Task:
Quote verbatim the span of lines that begins the listing below and closes with the line containing "return r.outputs['Color']".

-- Start of Dataset content --

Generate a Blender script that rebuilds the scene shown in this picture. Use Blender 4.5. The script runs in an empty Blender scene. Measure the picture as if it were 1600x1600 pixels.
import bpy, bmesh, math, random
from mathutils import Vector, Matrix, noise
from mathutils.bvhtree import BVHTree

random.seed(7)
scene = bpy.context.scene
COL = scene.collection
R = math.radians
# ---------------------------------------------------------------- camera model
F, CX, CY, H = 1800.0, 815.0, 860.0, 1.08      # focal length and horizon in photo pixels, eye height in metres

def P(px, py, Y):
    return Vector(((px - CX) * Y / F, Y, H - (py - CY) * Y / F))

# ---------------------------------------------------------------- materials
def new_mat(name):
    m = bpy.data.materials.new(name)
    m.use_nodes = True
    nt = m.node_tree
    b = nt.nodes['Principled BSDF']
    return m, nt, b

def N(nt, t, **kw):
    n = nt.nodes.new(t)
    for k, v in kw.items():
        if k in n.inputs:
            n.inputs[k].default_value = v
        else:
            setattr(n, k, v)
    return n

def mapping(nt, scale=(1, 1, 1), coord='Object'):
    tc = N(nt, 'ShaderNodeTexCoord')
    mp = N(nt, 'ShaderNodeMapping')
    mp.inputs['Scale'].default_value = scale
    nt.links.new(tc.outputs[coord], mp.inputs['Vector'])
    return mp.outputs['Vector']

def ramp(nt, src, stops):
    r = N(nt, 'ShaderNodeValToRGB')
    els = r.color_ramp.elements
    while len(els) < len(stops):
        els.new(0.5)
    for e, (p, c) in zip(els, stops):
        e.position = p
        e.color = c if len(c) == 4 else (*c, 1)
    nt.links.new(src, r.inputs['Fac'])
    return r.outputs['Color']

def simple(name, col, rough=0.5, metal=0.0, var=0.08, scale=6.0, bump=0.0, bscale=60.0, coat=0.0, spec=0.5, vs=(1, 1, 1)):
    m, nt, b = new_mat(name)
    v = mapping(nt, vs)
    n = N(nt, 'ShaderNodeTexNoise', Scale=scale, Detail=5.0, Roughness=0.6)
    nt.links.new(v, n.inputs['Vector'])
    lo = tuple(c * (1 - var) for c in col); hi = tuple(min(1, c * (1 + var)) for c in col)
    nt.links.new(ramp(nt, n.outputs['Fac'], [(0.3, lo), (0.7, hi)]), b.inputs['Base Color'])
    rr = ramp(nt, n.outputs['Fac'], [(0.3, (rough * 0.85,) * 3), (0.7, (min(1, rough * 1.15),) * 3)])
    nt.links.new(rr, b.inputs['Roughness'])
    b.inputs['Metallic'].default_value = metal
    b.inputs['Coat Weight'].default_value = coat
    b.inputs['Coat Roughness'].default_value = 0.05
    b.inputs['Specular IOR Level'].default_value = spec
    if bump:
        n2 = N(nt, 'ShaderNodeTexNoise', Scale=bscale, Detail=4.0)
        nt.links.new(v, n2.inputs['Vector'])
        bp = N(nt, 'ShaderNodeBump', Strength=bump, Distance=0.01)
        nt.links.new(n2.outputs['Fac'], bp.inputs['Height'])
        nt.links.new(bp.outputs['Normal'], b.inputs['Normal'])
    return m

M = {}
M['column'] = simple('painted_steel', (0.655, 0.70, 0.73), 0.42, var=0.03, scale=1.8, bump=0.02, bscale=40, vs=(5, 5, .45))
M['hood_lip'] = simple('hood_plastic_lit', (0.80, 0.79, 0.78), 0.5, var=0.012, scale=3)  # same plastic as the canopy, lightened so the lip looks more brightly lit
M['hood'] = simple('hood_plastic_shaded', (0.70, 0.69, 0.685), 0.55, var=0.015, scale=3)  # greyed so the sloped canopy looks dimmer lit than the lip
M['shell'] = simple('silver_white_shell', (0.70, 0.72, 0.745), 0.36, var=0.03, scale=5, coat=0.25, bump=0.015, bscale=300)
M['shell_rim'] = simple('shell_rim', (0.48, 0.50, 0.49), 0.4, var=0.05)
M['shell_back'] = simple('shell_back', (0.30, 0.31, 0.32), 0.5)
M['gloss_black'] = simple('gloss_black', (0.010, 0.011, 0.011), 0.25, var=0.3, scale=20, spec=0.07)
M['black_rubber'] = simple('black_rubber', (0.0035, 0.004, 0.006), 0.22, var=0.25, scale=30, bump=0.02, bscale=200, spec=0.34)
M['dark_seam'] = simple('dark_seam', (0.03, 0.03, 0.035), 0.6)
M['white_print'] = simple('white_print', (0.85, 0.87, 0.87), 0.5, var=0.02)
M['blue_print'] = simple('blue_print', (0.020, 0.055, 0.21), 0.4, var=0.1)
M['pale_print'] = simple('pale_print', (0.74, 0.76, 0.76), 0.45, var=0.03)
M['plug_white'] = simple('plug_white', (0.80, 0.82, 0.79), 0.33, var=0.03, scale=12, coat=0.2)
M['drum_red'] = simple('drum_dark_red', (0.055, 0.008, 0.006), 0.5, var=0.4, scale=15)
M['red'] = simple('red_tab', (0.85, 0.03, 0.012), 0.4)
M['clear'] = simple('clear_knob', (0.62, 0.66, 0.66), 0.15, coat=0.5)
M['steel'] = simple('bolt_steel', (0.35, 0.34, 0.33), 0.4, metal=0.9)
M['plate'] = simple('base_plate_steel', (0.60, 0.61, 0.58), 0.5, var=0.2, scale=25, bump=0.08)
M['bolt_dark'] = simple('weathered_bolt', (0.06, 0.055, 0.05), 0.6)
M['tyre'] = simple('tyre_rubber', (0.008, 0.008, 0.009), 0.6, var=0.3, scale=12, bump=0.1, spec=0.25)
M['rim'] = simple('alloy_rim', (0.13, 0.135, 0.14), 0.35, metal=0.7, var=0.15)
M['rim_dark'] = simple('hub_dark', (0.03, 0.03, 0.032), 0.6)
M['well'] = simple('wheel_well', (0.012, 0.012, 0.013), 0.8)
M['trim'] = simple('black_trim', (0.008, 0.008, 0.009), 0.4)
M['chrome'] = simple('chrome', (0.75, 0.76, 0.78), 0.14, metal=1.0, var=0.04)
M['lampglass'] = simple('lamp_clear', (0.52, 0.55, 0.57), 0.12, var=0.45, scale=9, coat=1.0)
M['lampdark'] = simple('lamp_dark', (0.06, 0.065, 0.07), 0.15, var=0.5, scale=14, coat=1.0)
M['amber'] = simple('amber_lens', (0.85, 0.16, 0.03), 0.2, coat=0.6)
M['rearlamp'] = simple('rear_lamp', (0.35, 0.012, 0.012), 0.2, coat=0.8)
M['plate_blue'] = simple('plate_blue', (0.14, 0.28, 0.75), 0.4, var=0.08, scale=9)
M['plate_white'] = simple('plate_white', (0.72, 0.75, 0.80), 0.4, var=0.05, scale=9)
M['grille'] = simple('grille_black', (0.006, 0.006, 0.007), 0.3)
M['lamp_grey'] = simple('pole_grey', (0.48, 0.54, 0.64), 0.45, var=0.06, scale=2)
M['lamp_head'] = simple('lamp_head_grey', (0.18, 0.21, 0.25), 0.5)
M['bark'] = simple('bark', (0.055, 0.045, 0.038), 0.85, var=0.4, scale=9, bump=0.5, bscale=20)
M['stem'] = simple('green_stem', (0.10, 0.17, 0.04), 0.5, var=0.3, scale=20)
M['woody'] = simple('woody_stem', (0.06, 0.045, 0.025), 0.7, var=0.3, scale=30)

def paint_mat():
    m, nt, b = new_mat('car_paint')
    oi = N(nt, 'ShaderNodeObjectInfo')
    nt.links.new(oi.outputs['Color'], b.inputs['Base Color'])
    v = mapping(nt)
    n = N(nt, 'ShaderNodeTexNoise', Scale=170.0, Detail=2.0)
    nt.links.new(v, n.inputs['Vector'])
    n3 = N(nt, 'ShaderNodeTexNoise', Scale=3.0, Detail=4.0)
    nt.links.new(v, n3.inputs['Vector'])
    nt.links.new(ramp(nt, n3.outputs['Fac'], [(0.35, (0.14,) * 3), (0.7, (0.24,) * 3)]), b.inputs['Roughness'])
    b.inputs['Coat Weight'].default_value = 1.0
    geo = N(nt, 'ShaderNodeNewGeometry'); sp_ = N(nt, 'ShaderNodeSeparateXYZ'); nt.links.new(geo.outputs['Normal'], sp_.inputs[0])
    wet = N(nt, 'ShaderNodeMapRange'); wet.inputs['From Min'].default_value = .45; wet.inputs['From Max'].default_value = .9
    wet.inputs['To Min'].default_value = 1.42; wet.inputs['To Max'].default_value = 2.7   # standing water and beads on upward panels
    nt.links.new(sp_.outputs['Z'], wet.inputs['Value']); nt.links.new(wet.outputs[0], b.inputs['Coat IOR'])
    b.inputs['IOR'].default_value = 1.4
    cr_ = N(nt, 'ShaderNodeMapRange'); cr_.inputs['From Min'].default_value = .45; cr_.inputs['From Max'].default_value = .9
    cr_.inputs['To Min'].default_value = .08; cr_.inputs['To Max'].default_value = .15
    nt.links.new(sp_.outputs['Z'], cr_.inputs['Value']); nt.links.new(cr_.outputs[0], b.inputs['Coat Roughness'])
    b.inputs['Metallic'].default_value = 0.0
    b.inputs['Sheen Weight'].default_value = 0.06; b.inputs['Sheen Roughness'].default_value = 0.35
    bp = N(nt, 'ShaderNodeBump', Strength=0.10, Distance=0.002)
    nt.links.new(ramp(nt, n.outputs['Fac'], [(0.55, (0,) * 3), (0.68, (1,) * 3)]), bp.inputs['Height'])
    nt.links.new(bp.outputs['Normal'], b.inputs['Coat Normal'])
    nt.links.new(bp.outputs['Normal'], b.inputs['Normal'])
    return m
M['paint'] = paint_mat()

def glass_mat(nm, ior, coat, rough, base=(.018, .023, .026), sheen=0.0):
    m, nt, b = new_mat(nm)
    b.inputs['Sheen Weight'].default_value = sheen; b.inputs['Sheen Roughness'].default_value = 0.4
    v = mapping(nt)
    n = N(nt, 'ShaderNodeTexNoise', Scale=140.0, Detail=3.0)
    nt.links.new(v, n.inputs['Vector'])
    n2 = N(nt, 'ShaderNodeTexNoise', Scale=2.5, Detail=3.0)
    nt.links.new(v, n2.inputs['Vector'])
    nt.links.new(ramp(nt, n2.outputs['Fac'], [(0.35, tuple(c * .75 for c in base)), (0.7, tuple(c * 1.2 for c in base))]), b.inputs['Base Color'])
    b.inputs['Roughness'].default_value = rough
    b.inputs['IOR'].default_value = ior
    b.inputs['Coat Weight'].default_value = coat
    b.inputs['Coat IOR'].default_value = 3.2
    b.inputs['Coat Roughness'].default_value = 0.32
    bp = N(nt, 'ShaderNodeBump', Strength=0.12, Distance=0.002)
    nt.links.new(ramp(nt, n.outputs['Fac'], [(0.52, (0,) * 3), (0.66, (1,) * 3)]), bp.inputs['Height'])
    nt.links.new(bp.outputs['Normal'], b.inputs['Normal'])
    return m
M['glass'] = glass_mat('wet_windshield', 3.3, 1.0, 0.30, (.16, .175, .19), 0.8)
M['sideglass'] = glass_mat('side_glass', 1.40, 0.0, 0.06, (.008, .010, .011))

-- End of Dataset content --

Result below:
Generate a Blender script that rebuilds the scene shown in this picture. Use Blender 4.5. The script runs in an empty Blender scene. Measure the picture as if it were 1600x1600 pixels.
import bpy, bmesh, math, random
from mathutils import Vector, Matrix, noise
from mathutils.bvhtree import BVHTree

random.seed(7)
scene = bpy.context.scene
COL = scene.collection
R = math.radians
# ---------------------------------------------------------------- camera model
F, CX, CY, H = 1800.0, 815.0, 860.0, 1.08      # focal length and horizon in photo pixels, eye height in metres

def P(px, py, Y):
    return Vector(((px - CX) * Y / F, Y, H - (py - CY) * Y / F))

# ---------------------------------------------------------------- materials
def new_mat(name):
    m = bpy.data.materials.new(name)
    m.use_nodes = True
    nt = m.node_tree
    b = nt.nodes['Principled BSDF']
    return m, nt, b

def N(nt, t, **kw):
    n = nt.nodes.new(t)
    for k, v in kw.items():
        if k in n.inputs:
            n.inputs[k].default_value = v
        else:
            setattr(n, k, v)
    return n

def mapping(nt, scale=(1, 1, 1), coord='Object'):
    tc = N(nt, 'ShaderNodeTexCoord')
    mp = N(nt, 'ShaderNodeMapping')
    mp.inputs['Scale'].default_value = scale
    nt.links.new(tc.outputs[coord], mp.inputs['Vector'])
    return mp.outputs['Vector']

def ramp(nt, src, stops):
    r = N(nt, 'ShaderNodeValToRGB')
    els = r.color_ramp.elements
    while len(els) < len(stops):
        els.new(0.5)
    for e, (p, c) in zip(els, stops):
        e.position = p
        e.color = c if len(c) == 4 else (*c, 1)
    nt.links.new(src, r.inputs['Fac'])
    return r.outputs['Color']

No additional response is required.